Start of Input for this task

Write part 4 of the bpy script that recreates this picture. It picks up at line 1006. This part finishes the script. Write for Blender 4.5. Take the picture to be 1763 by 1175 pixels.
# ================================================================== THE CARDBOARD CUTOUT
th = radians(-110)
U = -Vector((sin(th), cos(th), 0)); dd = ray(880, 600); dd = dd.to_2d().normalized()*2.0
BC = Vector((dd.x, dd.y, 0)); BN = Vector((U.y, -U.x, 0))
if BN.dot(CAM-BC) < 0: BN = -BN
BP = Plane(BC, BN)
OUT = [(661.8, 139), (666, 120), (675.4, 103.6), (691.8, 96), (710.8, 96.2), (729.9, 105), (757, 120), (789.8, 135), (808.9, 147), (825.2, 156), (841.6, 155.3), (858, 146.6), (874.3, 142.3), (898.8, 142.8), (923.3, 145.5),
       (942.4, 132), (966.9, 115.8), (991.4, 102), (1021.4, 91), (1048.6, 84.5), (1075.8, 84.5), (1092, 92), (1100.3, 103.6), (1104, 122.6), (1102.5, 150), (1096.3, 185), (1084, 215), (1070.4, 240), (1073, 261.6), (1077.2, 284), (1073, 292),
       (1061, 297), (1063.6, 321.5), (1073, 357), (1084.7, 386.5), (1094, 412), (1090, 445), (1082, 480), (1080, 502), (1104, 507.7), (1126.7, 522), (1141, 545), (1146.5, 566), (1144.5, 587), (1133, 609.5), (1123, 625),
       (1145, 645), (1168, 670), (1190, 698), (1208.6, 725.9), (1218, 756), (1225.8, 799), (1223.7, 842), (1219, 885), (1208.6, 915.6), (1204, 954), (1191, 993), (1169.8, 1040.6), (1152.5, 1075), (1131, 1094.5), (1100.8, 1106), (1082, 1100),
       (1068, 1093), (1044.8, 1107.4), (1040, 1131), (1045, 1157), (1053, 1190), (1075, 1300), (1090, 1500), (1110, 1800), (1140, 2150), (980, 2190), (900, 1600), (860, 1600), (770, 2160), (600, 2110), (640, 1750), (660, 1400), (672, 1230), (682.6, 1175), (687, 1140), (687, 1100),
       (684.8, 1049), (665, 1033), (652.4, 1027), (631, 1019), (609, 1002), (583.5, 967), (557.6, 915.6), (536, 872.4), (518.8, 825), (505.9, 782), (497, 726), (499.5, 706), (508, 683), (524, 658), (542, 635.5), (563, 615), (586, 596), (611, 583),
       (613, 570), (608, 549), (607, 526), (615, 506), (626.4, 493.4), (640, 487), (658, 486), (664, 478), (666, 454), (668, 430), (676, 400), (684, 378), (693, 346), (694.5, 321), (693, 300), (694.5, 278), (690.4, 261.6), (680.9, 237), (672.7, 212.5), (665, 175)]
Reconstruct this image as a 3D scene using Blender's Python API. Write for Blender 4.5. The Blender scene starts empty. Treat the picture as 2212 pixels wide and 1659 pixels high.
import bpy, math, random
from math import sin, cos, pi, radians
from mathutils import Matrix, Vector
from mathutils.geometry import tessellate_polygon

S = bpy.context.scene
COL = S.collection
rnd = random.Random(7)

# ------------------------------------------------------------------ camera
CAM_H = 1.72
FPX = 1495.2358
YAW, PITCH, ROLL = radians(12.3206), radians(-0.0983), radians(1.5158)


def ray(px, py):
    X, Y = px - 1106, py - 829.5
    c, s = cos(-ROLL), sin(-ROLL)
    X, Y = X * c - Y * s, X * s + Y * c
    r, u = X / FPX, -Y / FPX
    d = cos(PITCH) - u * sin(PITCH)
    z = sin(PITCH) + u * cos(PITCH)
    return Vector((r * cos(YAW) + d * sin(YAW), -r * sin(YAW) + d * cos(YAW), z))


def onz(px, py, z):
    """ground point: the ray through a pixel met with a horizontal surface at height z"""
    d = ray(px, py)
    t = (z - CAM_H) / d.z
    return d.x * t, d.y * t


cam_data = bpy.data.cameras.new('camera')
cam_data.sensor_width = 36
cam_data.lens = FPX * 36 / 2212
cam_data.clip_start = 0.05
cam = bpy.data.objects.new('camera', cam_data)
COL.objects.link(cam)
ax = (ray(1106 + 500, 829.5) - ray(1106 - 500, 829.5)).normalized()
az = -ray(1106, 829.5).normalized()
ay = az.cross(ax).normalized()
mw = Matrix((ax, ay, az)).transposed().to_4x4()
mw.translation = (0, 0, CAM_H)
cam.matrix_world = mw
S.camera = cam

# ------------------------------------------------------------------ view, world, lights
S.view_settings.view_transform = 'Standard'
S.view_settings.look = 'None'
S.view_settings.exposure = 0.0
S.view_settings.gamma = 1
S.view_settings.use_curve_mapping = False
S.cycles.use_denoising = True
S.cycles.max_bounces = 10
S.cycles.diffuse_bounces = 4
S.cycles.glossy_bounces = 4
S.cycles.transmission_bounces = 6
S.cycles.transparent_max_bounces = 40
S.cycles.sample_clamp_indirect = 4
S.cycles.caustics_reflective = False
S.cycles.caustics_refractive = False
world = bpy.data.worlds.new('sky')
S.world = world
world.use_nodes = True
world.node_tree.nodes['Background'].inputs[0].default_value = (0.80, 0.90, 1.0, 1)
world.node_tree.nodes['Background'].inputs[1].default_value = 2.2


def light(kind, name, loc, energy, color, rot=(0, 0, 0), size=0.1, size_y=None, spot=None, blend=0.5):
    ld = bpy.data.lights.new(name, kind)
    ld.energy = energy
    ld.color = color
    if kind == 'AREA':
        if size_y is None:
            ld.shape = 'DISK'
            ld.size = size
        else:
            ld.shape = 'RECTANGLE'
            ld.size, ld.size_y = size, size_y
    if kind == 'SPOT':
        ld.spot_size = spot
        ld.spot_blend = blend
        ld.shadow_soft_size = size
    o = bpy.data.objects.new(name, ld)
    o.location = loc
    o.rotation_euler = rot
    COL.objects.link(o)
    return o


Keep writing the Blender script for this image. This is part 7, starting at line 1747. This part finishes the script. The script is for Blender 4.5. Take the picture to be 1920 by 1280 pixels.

End of Input for this task

What you are asked to do:
Look back at the entries above and repeat, unchanged, every line from the line holding "Reconstruct this image" through the line holding "return Vector((r *".

Final answer:
Reconstruct this image as a 3D scene using Blender's Python API. Write for Blender 4.5. The Blender scene starts empty. Treat the picture as 2212 pixels wide and 1659 pixels high.
import bpy, math, random
from math import sin, cos, pi, radians
from mathutils import Matrix, Vector
from mathutils.geometry import tessellate_polygon

S = bpy.context.scene
COL = S.collection
rnd = random.Random(7)

# ------------------------------------------------------------------ camera
CAM_H = 1.72
FPX = 1495.2358
YAW, PITCH, ROLL = radians(12.3206), radians(-0.0983), radians(1.5158)


def ray(px, py):
    X, Y = px - 1106, py - 829.5
    c, s = cos(-ROLL), sin(-ROLL)
    X, Y = X * c - Y * s, X * s + Y * c
    r, u = X / FPX, -Y / FPX
    d = cos(PITCH) - u * sin(PITCH)
    z = sin(PITCH) + u * cos(PITCH)
    return Vector((r * cos(YAW) + d * sin(YAW), -r * sin(YAW) + d * cos(YAW), z))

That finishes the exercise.